Statistic & Probability – these are better known as the “mana curve” and “deck thinning” in Magic. Magic is a game where two players draw cards out of their deck. Trying to figure out when a card is going to be drawn and with what chance is absolutely stats.

Game Design – this one should be pretty obvious. Magic is a game. People design it. Thus, game design. Fortunately, Wizards of the Coast has had 2 excellent weekly columns on it: research & development in “Latest Developments” and design in “Making Magic.”

Game Theory – another one that is basically built into the name. Game Theory is about making decisions based on the decisions of others. That’s pretty critical in Magic because you’re constantly making choices based on what your opponent is doing.
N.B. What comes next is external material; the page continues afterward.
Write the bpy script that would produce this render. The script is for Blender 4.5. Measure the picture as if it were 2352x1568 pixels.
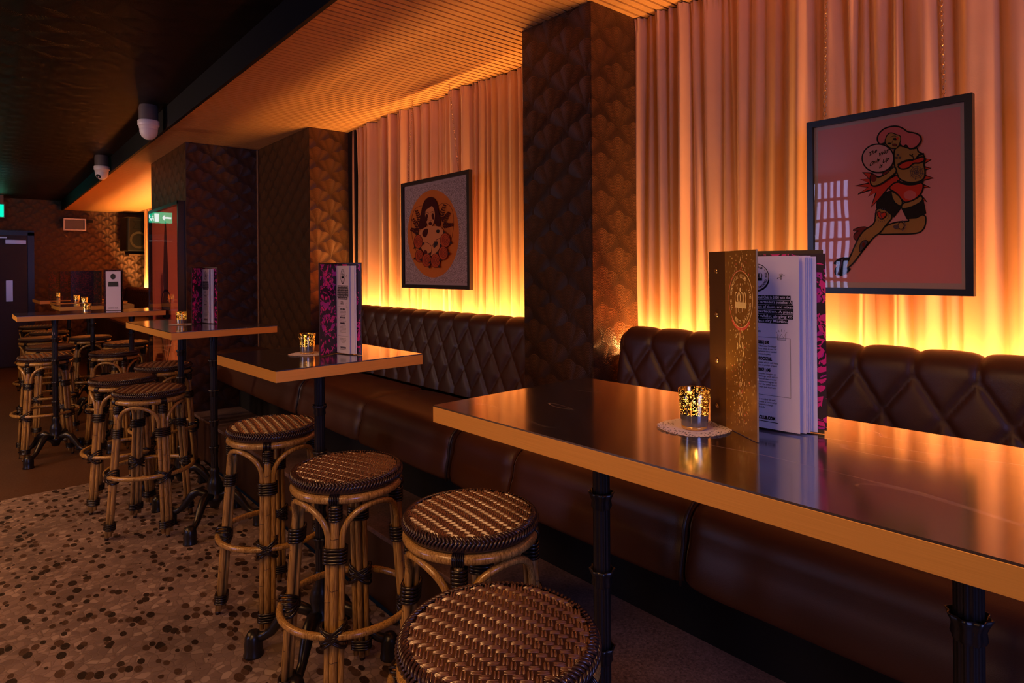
import bpy, math, random
from mathutils import Vector, Matrix
import numpy as np
PI = math.pi
for o in list(bpy.data.objects): bpy.data.objects.remove(o)
SC = bpy.context.scene
COL = SC.collection

# ------------------------------------------------------------------ camera
F_PX, CY_PX, EYE = 1427.6, 621.0, 1.335
YAW, ROLL = math.radians(40.60), math.radians(-0.453)
_f = Vector((math.sin(YAW), math.cos(YAW), 0)); _r = Vector((math.cos(YAW), -math.sin(YAW), 0)); _u = Vector((0, 0, 1))
RT = _r * math.cos(ROLL) + _u * math.sin(ROLL); UP = -_r * math.sin(ROLL) + _u * math.cos(ROLL)
cam_d = bpy.data.cameras.new('camera'); cam = bpy.data.objects.new('camera', cam_d); COL.objects.link(cam)
cam.matrix_world = Matrix(((RT.x, UP.x, -_f.x, 0), (RT.y, UP.y, -_f.y, 0), (RT.z, UP.z, -_f.z, EYE), (0, 0, 0, 1)))
cam_d.sensor_width = 36; cam_d.lens = F_PX / 2352 * 36; cam_d.shift_y = -(784 - CY_PX) / 2352
cam_d.clip_start = 0.02; cam_d.clip_end = 60
SC.camera = cam
SC.view_settings.view_transform = 'Standard'; SC.view_settings.look = 'None'
SC.view_settings.gamma = 1; SC.view_settings.use_curve_mapping = False; SC.view_settings.exposure = 0.40
# ------------------------------------------------------------------ world and main lights
W = bpy.data.worlds.new('world'); SC.world = W; W.use_nodes = True
W.node_tree.nodes['Background'].inputs[0].default_value = (0.30, 0.34, 0.55, 1); W.node_tree.nodes['Background'].inputs[1].default_value = 0.004

def area(name, loc, direction, sx, sy, power, color, spread=PI):
    d = bpy.data.lights.new(name, 'AREA'); d.shape = 'RECTANGLE'; d.size = sx; d.size_y = sy
    d.energy = power; d.color = color; d.spread = spread
    o = bpy.data.objects.new(name, d); COL.objects.link(o)
    z = -Vector(direction).normalized(); y = Vector((0, 1, 0))
    if abs(z.y) > .9: y = Vector((0, 0, 1))
    x = y.cross(z).normalized(); y = z.cross(x)
    o.matrix_world = Matrix(((x.x, y.x, z.x, loc[0]), (x.y, y.y, z.y, loc[1]), (x.z, y.z, z.z, loc[2]), (0, 0, 0, 1)))
    return o
AMBER = (1.0, 0.47, 0.135)
area('led_strip_light', (1.876, 0.10, 1.02), (-0.02, 0, 1), 0.03, 2.80, 36, AMBER)
area('led_strip_light', (1.876, 2.87, 1.02), (-0.02, 0, 1), 0.03, 2.00, 33, AMBER)
area('led_strip_light', (1.878, 8.60, 1.02), (0.06, 0, 1), 0.03, 4.50, 135, AMBER)
area('warm_area_light', (-1.3, 4.2, 2.38), (0.12, 0, -1), 1.2, 3.0, 37, (1.0, 0.43, 0.13), 2.2)
area('warm_area_light', (-0.9, 8.5, 2.38), (0.1, 0, -1), 1.0, 2.5, 9, (1.0, 0.42, 0.12), 2.2)
area('warm_area_light', (-0.6, 0.9, 2.38), (0.25, 0.1, -1), 0.8, 1.2, 16, (1.0, 0.46, 0.17), 2.2)  # unseen fill added to brighten the near stools and floor
area('daylight_door_light', (0.2, -2.35, 1.5), (0.25, 1, -0.2), 1.4, 1.6, 31, (0.30, 0.36, 1.0))
area('warm_area_light', (-2.6, 0.1, 2.1), (1, 0.5, -0.25), 0.5, 0.5, 8, (1.0, 0.50, 0.20))  # unseen lamp added to light the framed prints from the front
area('warm_area_light', (-2.4, 5.3, 1.75), (1, 0.05, -0.05), 0.4, 0.4, 9, (1.0, 0.62, 0.42), 1.6)  # added lamp out of view, brightens the poster and its pier
area('cyan_light', (-0.20, 8.7, 2.18), (0.0, 0.2, 1), 0.12, 0.3, 7, (0.05, 0.75, 0.9))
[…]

Epistemic Logic – this is what you’re trying to do when you read your opponent or signaling in drafting. It’s the logic of knowledge. This has a lot of parts, but the part that I have exposure to deals with what agents know, what they know about what others know, etc. There’s some really interesting work formalizing this that we can apply to Magic

Graph Theory – this is the idea of a deck having good synergy. I personally am not doing the work for this, but the idea is that we can attempt to use graphs to represent decks and determine how effective it is based on what sort of topological surfaces the graph can be mapped onto.

Artificial Intelligence – honestly, this is just my chance to show off some of what I know about game AI. It’s reasonable to think that if a computer can play chess, it can play magic.

Of course, all this is gone into much more depth in the syllabus. I’m actually hoping that a lot of people will take a look at that and comment on it. The disclaimer is that I’m not an expert on any of this stuff. Far from. Instead, most of the academic stuff is going to be at a college 101 level. Thus, I’m likely misinterpreting/making mistakes on much of it.

So we’re going to meta out a level right now. This blog is about this class. What you’re likely to see on this page is just our research and progress in the class. That might include

  • decklists of beginner decks that we’re building
  • interesting articles we find around the internet
  • slides from presentations we’re putting together

Hopefully, Tom will be posting stuff as well, but he’s probably not as blog-crazy as I am. Which is a good thing, in some ways.

Since we’re just starting now (Tom just got back into the country), it’ll probably be slow in the near future. In the meantime, I posted some links on the right of some of the sources we’re using.